An Analytic Model For Magnetically-Dominated Accretion Disks

Recent numerical cosmological radiation-magnetohydrodynamic-thermochemical-star formation simulations have resolved the formation of quasar accretion disks with Eddington or super-Eddington accretion rates onto supermassive black holes (SMBHs) down to a few hundred gravitational radii. These 'flux-frozen' and hyper-magnetized disks appear to be qualitatively distinct from classical $\alpha$ disks and magnetically-arrested disks: the midplane pressure is dominated by toroidal magnetic fields with plasma $\beta \ll 1$ powered by advection of magnetic flux from the interstellar medium (ISM), and they are super-sonically and trans-Alfvenically turbulent with cooling times short compared to dynamical times yet remain gravitationally stable owing to magnetic support. In this paper, we present a simple analytic similarity model for such disks.
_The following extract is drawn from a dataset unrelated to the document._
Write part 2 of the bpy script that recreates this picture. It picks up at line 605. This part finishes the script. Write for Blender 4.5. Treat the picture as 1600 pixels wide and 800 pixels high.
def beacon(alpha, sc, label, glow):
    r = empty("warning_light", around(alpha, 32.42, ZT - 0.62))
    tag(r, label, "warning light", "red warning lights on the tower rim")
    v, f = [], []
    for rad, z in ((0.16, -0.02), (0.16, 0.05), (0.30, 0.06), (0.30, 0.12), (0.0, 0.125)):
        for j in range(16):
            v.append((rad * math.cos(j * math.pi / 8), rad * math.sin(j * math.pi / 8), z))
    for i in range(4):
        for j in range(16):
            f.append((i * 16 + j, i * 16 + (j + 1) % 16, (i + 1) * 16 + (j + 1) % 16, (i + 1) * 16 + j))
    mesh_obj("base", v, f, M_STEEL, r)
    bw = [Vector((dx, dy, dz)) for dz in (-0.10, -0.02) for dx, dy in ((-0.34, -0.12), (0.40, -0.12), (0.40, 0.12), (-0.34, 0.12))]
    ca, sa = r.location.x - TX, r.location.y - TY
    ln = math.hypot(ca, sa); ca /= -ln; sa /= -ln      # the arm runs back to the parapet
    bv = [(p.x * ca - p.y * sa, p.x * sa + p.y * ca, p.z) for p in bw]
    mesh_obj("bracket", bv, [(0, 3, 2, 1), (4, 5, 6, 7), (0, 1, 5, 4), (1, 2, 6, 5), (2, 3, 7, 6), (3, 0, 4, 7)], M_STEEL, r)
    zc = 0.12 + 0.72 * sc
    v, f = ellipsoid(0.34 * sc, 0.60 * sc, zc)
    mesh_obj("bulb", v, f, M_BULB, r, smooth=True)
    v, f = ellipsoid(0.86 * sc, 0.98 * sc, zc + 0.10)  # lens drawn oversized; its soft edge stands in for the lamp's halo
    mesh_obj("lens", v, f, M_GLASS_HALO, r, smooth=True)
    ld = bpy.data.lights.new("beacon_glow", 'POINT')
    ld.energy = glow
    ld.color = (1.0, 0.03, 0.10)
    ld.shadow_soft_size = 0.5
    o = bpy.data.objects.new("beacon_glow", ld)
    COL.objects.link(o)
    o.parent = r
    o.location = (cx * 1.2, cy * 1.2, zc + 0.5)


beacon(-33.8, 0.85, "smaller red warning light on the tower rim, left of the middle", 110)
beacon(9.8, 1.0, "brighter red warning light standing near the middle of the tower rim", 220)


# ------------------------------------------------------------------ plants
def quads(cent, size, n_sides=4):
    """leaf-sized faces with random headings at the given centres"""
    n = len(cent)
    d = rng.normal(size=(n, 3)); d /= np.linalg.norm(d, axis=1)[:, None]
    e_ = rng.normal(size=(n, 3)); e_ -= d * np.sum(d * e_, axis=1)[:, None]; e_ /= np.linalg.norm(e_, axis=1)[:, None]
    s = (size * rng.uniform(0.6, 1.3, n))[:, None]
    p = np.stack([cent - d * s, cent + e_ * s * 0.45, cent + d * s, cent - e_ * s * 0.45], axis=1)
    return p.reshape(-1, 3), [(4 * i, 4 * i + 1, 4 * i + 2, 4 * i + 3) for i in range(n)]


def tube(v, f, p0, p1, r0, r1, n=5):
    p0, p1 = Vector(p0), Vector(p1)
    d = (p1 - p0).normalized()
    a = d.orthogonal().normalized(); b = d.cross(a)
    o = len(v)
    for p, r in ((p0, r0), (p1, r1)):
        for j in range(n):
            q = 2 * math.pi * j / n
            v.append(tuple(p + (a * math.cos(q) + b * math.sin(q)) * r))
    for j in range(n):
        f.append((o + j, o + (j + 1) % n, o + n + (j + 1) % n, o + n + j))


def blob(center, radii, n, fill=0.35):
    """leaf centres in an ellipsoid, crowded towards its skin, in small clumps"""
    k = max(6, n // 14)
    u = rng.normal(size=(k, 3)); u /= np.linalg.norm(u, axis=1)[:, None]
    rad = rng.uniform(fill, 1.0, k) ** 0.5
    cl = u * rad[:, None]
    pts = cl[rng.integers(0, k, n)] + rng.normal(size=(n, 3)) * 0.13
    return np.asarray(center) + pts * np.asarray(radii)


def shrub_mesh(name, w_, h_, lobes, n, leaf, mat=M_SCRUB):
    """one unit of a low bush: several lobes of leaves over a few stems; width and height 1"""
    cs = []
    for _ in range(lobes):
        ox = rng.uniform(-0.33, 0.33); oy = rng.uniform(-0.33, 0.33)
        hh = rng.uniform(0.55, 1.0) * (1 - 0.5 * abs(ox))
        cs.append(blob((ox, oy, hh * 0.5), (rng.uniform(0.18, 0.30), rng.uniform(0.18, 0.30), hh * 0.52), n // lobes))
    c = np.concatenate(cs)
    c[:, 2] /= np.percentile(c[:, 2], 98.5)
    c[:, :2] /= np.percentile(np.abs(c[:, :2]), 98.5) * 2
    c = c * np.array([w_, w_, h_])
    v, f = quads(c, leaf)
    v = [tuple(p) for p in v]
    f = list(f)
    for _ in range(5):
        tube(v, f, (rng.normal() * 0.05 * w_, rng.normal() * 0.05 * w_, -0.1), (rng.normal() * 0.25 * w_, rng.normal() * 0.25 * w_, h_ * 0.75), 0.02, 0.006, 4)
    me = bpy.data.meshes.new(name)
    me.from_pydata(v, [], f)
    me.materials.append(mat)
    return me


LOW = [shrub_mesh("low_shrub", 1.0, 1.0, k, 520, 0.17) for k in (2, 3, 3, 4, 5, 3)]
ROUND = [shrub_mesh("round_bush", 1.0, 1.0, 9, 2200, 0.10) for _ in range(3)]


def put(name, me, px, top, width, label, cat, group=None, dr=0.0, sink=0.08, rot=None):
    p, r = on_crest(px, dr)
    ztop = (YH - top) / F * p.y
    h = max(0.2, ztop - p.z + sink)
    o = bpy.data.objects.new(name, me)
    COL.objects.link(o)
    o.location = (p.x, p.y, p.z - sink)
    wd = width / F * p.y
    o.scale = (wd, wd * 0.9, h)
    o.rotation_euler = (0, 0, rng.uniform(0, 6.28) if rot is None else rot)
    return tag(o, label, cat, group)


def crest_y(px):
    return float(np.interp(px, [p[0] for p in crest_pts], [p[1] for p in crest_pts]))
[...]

For reasonable assumptions, the model is entirely specified by the boundary conditions (inflow rate at the BH radius of influence [BHROI]). We show that the scalings from this model are robust to various detailed assumptions, agree remarkably well with the simulations (given their simplicity), and demonstrate the self-consistency and gravitational stability of such disks even in the outer accretion disk (approaching the BHROI) at hyper-Eddington accretion rates.